Police, Preconceptions, Presumptions and Prejudices

by sharongooner


Some useful and relevant information first. According to the current code of practice for police in the UK, this is taken from “Stop and account” (different to “Stop and Search”):

“The police can stop anyone in a public place and ask you to account for yourself. For example, you could be asked to account for your actions, behaviour, presence in an area or possession of anything. When the police stop you and ask you for an explanation, you don’t need to provide your personal details. The police do not have to make a record or give you a receipt. But you may be asked to give your ethnicity”

Preconception: An opinion or conception formed in advance of adequate knowledge or experience, especially a prejudice or bias.

Presumption: Behavior or attitude that is boldly arrogant or offensive

Prejudice: Irrational suspicion or hatred of a particular group, race, or religion.

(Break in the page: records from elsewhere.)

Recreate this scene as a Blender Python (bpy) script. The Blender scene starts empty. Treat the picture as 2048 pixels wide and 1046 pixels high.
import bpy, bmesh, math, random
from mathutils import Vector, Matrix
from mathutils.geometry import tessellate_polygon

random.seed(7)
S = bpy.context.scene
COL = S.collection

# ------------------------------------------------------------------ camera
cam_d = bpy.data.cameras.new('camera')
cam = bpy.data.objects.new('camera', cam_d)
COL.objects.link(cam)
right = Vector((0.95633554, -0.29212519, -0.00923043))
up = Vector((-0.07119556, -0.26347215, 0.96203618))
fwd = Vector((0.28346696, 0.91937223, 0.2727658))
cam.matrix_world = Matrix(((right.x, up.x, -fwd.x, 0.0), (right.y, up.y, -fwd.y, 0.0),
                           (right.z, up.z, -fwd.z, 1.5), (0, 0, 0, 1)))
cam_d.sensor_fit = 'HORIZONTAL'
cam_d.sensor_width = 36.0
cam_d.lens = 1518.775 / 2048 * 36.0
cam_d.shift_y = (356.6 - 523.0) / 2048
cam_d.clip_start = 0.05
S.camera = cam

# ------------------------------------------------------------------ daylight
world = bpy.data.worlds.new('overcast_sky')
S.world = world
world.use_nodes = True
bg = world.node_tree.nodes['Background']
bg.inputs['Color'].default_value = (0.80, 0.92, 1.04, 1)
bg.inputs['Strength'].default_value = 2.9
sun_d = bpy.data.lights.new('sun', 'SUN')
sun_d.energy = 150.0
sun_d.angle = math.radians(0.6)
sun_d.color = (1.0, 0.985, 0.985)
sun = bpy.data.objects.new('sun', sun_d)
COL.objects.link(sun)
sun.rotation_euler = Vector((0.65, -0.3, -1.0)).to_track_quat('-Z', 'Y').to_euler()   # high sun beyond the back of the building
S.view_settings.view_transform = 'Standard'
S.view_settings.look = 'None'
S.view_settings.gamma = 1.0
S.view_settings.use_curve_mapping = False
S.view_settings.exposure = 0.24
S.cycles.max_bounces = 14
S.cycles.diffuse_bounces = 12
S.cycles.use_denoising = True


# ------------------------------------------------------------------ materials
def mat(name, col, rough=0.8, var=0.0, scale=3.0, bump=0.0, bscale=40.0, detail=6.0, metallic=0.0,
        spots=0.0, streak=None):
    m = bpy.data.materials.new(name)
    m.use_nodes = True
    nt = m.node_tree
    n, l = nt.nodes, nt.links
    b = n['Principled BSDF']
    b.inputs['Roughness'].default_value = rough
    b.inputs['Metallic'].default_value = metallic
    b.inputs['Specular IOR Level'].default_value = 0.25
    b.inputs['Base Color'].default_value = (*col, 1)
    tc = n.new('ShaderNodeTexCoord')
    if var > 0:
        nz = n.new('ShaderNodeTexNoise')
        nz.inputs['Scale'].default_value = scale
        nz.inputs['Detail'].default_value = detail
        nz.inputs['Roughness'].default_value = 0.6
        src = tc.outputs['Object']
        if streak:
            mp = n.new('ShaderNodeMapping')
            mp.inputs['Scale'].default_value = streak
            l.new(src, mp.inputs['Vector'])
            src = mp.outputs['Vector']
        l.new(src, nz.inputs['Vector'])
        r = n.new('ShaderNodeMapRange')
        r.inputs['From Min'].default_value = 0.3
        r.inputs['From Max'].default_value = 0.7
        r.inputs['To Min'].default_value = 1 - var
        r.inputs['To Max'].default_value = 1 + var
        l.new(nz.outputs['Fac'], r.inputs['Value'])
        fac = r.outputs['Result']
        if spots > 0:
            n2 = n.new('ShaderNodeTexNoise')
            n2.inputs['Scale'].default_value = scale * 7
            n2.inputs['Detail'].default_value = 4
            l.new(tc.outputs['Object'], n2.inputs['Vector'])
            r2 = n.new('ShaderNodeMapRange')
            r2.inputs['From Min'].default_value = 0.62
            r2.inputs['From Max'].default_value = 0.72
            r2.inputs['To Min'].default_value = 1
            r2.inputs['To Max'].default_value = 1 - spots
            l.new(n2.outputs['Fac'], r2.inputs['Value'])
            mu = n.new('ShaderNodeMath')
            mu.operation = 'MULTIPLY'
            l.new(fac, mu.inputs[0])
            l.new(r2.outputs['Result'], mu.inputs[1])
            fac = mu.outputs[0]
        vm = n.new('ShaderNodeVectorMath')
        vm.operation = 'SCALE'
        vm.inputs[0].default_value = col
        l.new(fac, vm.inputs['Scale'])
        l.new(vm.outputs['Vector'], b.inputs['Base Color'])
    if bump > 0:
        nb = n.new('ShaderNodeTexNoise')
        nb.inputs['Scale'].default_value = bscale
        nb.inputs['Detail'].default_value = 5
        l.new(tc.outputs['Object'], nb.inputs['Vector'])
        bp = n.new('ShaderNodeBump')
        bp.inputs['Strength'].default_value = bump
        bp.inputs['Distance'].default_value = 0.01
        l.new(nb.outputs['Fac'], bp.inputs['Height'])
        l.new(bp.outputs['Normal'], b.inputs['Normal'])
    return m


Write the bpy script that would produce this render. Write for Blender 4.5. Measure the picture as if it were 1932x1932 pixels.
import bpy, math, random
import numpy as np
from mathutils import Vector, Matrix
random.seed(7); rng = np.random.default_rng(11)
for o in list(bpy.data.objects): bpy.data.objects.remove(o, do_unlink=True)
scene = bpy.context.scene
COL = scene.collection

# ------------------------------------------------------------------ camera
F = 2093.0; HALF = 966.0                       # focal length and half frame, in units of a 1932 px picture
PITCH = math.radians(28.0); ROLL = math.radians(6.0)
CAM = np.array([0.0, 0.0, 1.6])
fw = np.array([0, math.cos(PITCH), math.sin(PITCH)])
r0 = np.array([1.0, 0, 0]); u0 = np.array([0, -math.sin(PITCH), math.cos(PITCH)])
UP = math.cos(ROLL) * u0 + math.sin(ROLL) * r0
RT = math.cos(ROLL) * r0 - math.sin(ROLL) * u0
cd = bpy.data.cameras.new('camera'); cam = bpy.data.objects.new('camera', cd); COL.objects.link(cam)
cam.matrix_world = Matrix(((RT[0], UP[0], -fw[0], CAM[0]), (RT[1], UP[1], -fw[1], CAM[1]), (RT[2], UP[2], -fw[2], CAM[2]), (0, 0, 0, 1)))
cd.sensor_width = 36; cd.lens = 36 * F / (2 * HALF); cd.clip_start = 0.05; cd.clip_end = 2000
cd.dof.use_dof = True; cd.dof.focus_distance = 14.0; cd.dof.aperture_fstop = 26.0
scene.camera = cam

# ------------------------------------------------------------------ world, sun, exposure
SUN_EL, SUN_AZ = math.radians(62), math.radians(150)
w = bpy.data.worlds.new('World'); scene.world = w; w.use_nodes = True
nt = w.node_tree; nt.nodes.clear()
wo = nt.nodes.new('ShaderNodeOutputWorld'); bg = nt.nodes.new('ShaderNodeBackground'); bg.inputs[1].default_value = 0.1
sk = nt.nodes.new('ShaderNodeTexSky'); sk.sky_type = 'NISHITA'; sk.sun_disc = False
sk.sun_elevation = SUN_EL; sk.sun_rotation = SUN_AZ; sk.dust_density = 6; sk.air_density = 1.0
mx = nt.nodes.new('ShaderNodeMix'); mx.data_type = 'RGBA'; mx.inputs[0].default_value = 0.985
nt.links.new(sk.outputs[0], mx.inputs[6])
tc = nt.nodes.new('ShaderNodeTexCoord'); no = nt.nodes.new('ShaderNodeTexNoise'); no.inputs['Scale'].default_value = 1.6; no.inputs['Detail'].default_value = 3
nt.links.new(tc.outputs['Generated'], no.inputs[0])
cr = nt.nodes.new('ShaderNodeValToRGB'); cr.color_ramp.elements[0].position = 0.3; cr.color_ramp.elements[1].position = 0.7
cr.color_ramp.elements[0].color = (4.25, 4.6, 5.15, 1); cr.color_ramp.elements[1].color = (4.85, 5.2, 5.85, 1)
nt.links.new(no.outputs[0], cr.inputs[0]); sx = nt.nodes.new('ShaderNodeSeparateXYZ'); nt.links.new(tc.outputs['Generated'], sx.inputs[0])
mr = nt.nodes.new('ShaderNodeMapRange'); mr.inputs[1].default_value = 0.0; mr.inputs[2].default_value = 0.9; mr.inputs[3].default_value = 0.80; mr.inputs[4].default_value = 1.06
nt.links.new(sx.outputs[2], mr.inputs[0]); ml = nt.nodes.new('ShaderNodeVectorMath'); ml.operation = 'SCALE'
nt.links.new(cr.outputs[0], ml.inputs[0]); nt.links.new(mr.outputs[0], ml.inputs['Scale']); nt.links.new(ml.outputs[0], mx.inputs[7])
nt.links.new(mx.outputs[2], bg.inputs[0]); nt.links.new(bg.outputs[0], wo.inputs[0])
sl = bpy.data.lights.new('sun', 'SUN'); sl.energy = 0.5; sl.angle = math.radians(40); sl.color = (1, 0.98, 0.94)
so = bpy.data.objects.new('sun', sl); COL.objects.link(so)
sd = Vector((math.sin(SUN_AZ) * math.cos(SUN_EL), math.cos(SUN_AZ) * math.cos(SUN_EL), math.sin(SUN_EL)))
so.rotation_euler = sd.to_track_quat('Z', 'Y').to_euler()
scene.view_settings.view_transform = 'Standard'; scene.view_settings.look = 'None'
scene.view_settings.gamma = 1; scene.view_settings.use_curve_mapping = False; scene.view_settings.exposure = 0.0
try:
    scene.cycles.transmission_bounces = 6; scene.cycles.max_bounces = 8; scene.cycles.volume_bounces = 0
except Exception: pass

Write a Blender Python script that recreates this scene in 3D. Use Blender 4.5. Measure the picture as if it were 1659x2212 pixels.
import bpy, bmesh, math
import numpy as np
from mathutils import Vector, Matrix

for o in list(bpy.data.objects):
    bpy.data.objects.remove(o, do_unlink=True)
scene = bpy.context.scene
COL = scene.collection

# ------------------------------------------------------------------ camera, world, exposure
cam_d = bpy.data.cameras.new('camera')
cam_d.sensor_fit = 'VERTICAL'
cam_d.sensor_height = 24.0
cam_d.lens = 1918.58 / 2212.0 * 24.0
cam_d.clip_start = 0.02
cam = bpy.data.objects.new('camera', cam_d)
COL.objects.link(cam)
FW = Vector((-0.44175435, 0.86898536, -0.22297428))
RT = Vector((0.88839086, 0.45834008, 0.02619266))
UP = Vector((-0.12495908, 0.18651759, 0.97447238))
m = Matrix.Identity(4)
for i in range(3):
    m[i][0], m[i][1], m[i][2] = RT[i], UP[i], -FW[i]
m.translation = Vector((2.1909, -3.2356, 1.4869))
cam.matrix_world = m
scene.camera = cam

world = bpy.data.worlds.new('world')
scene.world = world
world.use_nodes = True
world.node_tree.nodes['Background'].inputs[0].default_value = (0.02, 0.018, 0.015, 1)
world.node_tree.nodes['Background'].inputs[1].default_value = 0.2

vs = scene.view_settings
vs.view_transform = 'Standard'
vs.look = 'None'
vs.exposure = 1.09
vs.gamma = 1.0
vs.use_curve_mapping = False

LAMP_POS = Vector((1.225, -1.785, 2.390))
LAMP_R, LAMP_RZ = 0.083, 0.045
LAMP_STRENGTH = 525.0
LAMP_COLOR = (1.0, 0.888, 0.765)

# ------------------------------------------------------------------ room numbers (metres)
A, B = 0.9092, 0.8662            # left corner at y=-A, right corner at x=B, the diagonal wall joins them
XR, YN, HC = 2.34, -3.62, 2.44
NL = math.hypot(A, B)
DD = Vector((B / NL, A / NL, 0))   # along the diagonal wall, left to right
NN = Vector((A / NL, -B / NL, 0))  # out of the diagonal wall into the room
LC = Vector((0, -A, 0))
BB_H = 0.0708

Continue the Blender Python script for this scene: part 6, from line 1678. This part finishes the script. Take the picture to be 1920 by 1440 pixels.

Dave is a cleaning manager. This means he gets up at around 2am, six mornings a week to drive to work. At this hour he is on the road at the same time as others going to work, others who are up to no good, and others who are drunk. He will often come home and share stories of how he has been behind people on the road, who are clearly over the limit because it is obvious from the way they are driving their cars, which is either all over the place, or over-cautiously, applying the brakes unnecessarily often, driving well under the speed limit, it’s just obvious to a sober person behind who just wants to get to work. He will moan and say “Where are the police then?” He says this because he gets pulled over all the time. This is often nothing more than inconvenient and he accepts it comes with the territory of working the shifts at that unearthly hour. Usually the police are fine once they see his uniform, and he explains where he is going, other times they will breathalyze him, and then they are fine. Other times they want to see ID. Other times they have followed him to his place of work before to prove he is going where he says he is going because they don’t believe him. Other times they have just been downright bloody rude, and give clear signals they are just throwing their weight around because they can. He has had it all, he takes it on the chin and just accepts it. He has a more than balanced view of police than your average middle-aged white working class male. He has told me of many a time where he has had a good bit of banter on occasion with some of them. So from this you can see he is happy to comply and has no ill feelings towards the police other than being a bit pissed off that he sees so many drunks on the roads who the police probably should be concentrating on.

When he finishes cleaning he goes window cleaning. This morning he was in a small village doing a long-term customers windows. He had his ladders up to her front upstairs window, a cloth in his hand, and a bucket of water at his feet. Everything you would think you need to convince the average person of what you are doing.  But not a passing policeman. It went a little something like this:

Policeman: What are you doing?

Dave: I’m cleaning these windows.

Policeman: (looks around) So where’s your car then?

Dave: (points across road) just there.

Policeman: Where’s your roof rack then?

Dave: I’ve not got a roof rack.

Policeman: So how do you transport your ladders then?

Dave: They are fold up ladders, you can see that if you look at them. They go on the back seat.

Policeman: So where are you from?

Dave: I’m from Harlow (Dave said the policeman then did a face indicating his dislike of people from Harlow, like they are all bad)

Policeman: You got any ID?

Dave: I have my driving licence, but what is this all about? You can see my bucket and stuff, I’m just cleaning windows.

(Dave reaches into his pocket, but then the customer comes out so he leaves his wallet in place)

Customer: You okay Dave? Is everything alright?

Policeman: Do you know this man?

Customer: Of course I do, I’ve known him for about 20 years.

Policeman: (To Dave) You older ones are the ones to watch, you’ve got problems.

Dave: Eh? Excuse me?

Policeman: You think you’re still in the eighties with your haircut and your skinhead jacket, and your ways.

Customer: What does that mean officer?

Policeman: Skinheads. He’s a skinhead and he ought to grow up. (Turns to Dave) You got that ID?

Dave: I’m not showing you my ID. She (points to customer) has just told you she knows me, I’m not showing you anything. Now do one.

Policeman: Do one? See? That’s what sort of person he is. They are all the same. You’ve got two windows up there open, he could get in any of them.

Dave to customer: Have you got a bit of paper? I am taking this policeman’s number because this isn’t right.

At this point policeman starts to walk away, he mutters something about her having to thank him if he had turned out to be a burglar.

There was a bit more towing and throwing, but you get the idea of how it went. Dave and his customer couldn’t really believe how rude this policeman had been and Dave was really wound up that just because of his choice of jacket and haircut it had been presumed that he was either some sort of criminal, or combat 18 member. He had told the policeman why he was there in a civil and polite manner, his customer had confirmed this, and yet the officer still felt the need to basically insult him.

It doesn’t come close to racism, but it does show that prejudices, preconceptions and presumptions are alive and well, and dressed up in a uniform walking along a street near you.